AIM ::
Restate the whole listing exactly.

INFORMATION SUPPLIED ::
----

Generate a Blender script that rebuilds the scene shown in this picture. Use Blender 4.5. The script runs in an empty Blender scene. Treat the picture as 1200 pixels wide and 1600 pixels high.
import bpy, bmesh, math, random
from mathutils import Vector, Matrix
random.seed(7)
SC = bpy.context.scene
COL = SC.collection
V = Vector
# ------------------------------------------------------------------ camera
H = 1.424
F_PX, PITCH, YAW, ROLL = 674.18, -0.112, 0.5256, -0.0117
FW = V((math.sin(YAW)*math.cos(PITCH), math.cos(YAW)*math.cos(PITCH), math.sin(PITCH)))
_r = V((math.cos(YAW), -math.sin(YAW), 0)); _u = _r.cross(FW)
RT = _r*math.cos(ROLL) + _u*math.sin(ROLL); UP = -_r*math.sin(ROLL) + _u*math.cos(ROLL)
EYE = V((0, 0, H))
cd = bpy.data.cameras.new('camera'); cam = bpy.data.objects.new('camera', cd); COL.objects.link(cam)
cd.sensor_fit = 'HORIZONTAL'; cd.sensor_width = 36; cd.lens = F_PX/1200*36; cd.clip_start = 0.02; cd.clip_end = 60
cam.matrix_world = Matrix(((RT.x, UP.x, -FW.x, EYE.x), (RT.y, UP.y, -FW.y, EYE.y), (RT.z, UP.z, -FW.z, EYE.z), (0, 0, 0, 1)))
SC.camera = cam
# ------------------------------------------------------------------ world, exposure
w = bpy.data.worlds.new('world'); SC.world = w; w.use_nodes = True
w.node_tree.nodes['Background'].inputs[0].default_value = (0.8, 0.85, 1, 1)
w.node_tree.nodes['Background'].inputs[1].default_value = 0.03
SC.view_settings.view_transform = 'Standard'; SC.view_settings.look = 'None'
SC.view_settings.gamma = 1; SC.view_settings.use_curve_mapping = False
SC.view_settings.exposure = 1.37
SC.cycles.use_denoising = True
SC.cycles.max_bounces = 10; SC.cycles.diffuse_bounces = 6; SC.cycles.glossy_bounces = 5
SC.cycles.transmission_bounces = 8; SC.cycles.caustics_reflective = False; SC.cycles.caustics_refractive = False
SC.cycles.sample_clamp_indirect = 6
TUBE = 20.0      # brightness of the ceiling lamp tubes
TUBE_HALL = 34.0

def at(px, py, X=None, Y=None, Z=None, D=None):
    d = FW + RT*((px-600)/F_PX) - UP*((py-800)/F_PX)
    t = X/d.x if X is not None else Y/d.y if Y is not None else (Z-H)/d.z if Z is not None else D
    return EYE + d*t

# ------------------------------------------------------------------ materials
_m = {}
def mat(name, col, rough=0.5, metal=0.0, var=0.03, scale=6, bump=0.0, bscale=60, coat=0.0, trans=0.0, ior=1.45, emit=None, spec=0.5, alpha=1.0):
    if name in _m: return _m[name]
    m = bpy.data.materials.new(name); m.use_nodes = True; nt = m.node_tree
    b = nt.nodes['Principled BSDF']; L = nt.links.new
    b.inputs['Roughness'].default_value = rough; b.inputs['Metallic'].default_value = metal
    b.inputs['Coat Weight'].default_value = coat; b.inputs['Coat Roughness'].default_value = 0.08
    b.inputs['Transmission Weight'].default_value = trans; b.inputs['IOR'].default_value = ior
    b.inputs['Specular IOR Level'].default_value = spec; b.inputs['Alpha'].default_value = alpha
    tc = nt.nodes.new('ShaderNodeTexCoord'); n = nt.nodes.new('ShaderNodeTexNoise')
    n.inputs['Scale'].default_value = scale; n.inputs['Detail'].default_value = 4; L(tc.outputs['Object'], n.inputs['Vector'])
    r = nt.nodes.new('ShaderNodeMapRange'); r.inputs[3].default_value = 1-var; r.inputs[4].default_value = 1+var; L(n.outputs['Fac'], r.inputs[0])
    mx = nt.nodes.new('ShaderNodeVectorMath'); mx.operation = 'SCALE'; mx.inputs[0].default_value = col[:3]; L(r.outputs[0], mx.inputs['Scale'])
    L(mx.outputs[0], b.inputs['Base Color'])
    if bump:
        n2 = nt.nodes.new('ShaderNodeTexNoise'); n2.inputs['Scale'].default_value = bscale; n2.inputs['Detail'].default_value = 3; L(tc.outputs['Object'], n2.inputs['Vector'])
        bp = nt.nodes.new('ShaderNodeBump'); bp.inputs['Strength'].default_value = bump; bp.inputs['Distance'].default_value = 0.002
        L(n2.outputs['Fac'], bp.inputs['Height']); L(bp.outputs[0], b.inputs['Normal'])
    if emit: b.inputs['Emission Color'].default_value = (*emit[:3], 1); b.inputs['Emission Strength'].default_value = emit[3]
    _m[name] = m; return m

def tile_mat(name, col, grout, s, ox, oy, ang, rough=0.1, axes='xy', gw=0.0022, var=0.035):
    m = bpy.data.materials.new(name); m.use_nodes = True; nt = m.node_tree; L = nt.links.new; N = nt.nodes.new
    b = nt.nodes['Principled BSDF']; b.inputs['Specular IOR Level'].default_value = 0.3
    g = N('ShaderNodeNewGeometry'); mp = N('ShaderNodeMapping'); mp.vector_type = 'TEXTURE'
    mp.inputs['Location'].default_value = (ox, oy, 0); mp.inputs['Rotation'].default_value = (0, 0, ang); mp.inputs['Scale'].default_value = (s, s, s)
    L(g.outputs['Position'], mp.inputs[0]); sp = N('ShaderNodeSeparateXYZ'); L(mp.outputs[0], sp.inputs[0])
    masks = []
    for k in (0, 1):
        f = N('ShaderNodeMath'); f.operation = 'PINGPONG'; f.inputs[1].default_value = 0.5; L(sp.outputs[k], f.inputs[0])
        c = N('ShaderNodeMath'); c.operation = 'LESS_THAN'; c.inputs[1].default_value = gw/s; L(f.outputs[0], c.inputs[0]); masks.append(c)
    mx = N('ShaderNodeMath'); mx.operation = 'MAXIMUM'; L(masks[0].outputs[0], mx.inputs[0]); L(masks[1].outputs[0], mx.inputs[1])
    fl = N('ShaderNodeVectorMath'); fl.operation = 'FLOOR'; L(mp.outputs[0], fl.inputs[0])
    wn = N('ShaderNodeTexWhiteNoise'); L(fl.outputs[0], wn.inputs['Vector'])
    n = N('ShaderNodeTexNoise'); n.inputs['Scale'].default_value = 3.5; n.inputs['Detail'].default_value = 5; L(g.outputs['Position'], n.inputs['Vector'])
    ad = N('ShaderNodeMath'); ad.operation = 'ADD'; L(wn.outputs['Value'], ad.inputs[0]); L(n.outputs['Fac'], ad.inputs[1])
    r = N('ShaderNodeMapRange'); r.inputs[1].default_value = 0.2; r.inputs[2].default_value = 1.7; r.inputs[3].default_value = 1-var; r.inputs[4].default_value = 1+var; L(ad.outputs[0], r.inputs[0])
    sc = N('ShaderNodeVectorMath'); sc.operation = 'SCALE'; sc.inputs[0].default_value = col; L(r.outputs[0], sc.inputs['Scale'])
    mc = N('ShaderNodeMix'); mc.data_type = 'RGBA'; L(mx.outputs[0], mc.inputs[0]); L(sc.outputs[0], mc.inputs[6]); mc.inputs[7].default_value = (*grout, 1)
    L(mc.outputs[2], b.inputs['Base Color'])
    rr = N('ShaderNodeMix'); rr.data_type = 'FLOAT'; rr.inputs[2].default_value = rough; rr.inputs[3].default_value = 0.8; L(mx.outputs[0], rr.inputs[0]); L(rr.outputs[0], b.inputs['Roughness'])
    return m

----

SOLVED PROBLEM ::
Generate a Blender script that rebuilds the scene shown in this picture. Use Blender 4.5. The script runs in an empty Blender scene. Treat the picture as 1200 pixels wide and 1600 pixels high.
import bpy, bmesh, math, random
from mathutils import Vector, Matrix
random.seed(7)
SC = bpy.context.scene
COL = SC.collection
V = Vector
# ------------------------------------------------------------------ camera
H = 1.424
F_PX, PITCH, YAW, ROLL = 674.18, -0.112, 0.5256, -0.0117
FW = V((math.sin(YAW)*math.cos(PITCH), math.cos(YAW)*math.cos(PITCH), math.sin(PITCH)))
_r = V((math.cos(YAW), -math.sin(YAW), 0)); _u = _r.cross(FW)
RT = _r*math.cos(ROLL) + _u*math.sin(ROLL); UP = -_r*math.sin(ROLL) + _u*math.cos(ROLL)
EYE = V((0, 0, H))
cd = bpy.data.cameras.new('camera'); cam = bpy.data.objects.new('camera', cd); COL.objects.link(cam)
cd.sensor_fit = 'HORIZONTAL'; cd.sensor_width = 36; cd.lens = F_PX/1200*36; cd.clip_start = 0.02; cd.clip_end = 60
cam.matrix_world = Matrix(((RT.x, UP.x, -FW.x, EYE.x), (RT.y, UP.y, -FW.y, EYE.y), (RT.z, UP.z, -FW.z, EYE.z), (0, 0, 0, 1)))
SC.camera = cam
# ------------------------------------------------------------------ world, exposure
w = bpy.data.worlds.new('world'); SC.world = w; w.use_nodes = True
w.node_tree.nodes['Background'].inputs[0].default_value = (0.8, 0.85, 1, 1)
w.node_tree.nodes['Background'].inputs[1].default_value = 0.03
SC.view_settings.view_transform = 'Standard'; SC.view_settings.look = 'None'
SC.view_settings.gamma = 1; SC.view_settings.use_curve_mapping = False
SC.view_settings.exposure = 1.37
SC.cycles.use_denoising = True
SC.cycles.max_bounces = 10; SC.cycles.diffuse_bounces = 6; SC.cycles.glossy_bounces = 5
SC.cycles.transmission_bounces = 8; SC.cycles.caustics_reflective = False; SC.cycles.caustics_refractive = False
SC.cycles.sample_clamp_indirect = 6
TUBE = 20.0      # brightness of the ceiling lamp tubes
TUBE_HALL = 34.0

def at(px, py, X=None, Y=None, Z=None, D=None):
    d = FW + RT*((px-600)/F_PX) - UP*((py-800)/F_PX)
    t = X/d.x if X is not None else Y/d.y if Y is not None else (Z-H)/d.z if Z is not None else D
    return EYE + d*t

# ------------------------------------------------------------------ materials
_m = {}
def mat(name, col, rough=0.5, metal=0.0, var=0.03, scale=6, bump=0.0, bscale=60, coat=0.0, trans=0.0, ior=1.45, emit=None, spec=0.5, alpha=1.0):
    if name in _m: return _m[name]
    m = bpy.data.materials.new(name); m.use_nodes = True; nt = m.node_tree
    b = nt.nodes['Principled BSDF']; L = nt.links.new
    b.inputs['Roughness'].default_value = rough; b.inputs['Metallic'].default_value = metal
    b.inputs['Coat Weight'].default_value = coat; b.inputs['Coat Roughness'].default_value = 0.08
    b.inputs['Transmission Weight'].default_value = trans; b.inputs['IOR'].default_value = ior
    b.inputs['Specular IOR Level'].default_value = spec; b.inputs['Alpha'].default_value = alpha
    tc = nt.nodes.new('ShaderNodeTexCoord'); n = nt.nodes.new('ShaderNodeTexNoise')
    n.inputs['Scale'].default_value = scale; n.inputs['Detail'].default_value = 4; L(tc.outputs['Object'], n.inputs['Vector'])
    r = nt.nodes.new('ShaderNodeMapRange'); r.inputs[3].default_value = 1-var; r.inputs[4].default_value = 1+var; L(n.outputs['Fac'], r.inputs[0])
    mx = nt.nodes.new('ShaderNodeVectorMath'); mx.operation = 'SCALE'; mx.inputs[0].default_value = col[:3]; L(r.outputs[0], mx.inputs['Scale'])
    L(mx.outputs[0], b.inputs['Base Color'])
    if bump:
        n2 = nt.nodes.new('ShaderNodeTexNoise'); n2.inputs['Scale'].default_value = bscale; n2.inputs['Detail'].default_value = 3; L(tc.outputs['Object'], n2.inputs['Vector'])
        bp = nt.nodes.new('ShaderNodeBump'); bp.inputs['Strength'].default_value = bump; bp.inputs['Distance'].default_value = 0.002
        L(n2.outputs['Fac'], bp.inputs['Height']); L(bp.outputs[0], b.inputs['Normal'])
    if emit: b.inputs['Emission Color'].default_value = (*emit[:3], 1); b.inputs['Emission Strength'].default_value = emit[3]
    _m[name] = m; return m

def tile_mat(name, col, grout, s, ox, oy, ang, rough=0.1, axes='xy', gw=0.0022, var=0.035):
    m = bpy.data.materials.new(name); m.use_nodes = True; nt = m.node_tree; L = nt.links.new; N = nt.nodes.new
    b = nt.nodes['Principled BSDF']; b.inputs['Specular IOR Level'].default_value = 0.3
    g = N('ShaderNodeNewGeometry'); mp = N('ShaderNodeMapping'); mp.vector_type = 'TEXTURE'
    mp.inputs['Location'].default_value = (ox, oy, 0); mp.inputs['Rotation'].default_value = (0, 0, ang); mp.inputs['Scale'].default_value = (s, s, s)
    L(g.outputs['Position'], mp.inputs[0]); sp = N('ShaderNodeSeparateXYZ'); L(mp.outputs[0], sp.inputs[0])
    masks = []
    for k in (0, 1):
        f = N('ShaderNodeMath'); f.operation = 'PINGPONG'; f.inputs[1].default_value = 0.5; L(sp.outputs[k], f.inputs[0])
        c = N('ShaderNodeMath'); c.operation = 'LESS_THAN'; c.inputs[1].default_value = gw/s; L(f.outputs[0], c.inputs[0]); masks.append(c)
    mx = N('ShaderNodeMath'); mx.operation = 'MAXIMUM'; L(masks[0].outputs[0], mx.inputs[0]); L(masks[1].outputs[0], mx.inputs[1])
    fl = N('ShaderNodeVectorMath'); fl.operation = 'FLOOR'; L(mp.outputs[0], fl.inputs[0])
    wn = N('ShaderNodeTexWhiteNoise'); L(fl.outputs[0], wn.inputs['Vector'])
    n = N('ShaderNodeTexNoise'); n.inputs['Scale'].default_value = 3.5; n.inputs['Detail'].default_value = 5; L(g.outputs['Position'], n.inputs['Vector'])
    ad = N('ShaderNodeMath'); ad.operation = 'ADD'; L(wn.outputs['Value'], ad.inputs[0]); L(n.outputs['Fac'], ad.inputs[1])
    r = N('ShaderNodeMapRange'); r.inputs[1].default_value = 0.2; r.inputs[2].default_value = 1.7; r.inputs[3].default_value = 1-var; r.inputs[4].default_value = 1+var; L(ad.outputs[0], r.inputs[0])
    sc = N('ShaderNodeVectorMath'); sc.operation = 'SCALE'; sc.inputs[0].default_value = col; L(r.outputs[0], sc.inputs['Scale'])
    mc = N('ShaderNodeMix'); mc.data_type = 'RGBA'; L(mx.outputs[0], mc.inputs[0]); L(sc.outputs[0], mc.inputs[6]); mc.inputs[7].default_value = (*grout, 1)
    L(mc.outputs[2], b.inputs['Base Color'])
    rr = N('ShaderNodeMix'); rr.data_type = 'FLOAT'; rr.inputs[2].default_value = rough; rr.inputs[3].default_value = 0.8; L(mx.outputs[0], rr.inputs[0]); L(rr.outputs[0], b.inputs['Roughness'])
    return m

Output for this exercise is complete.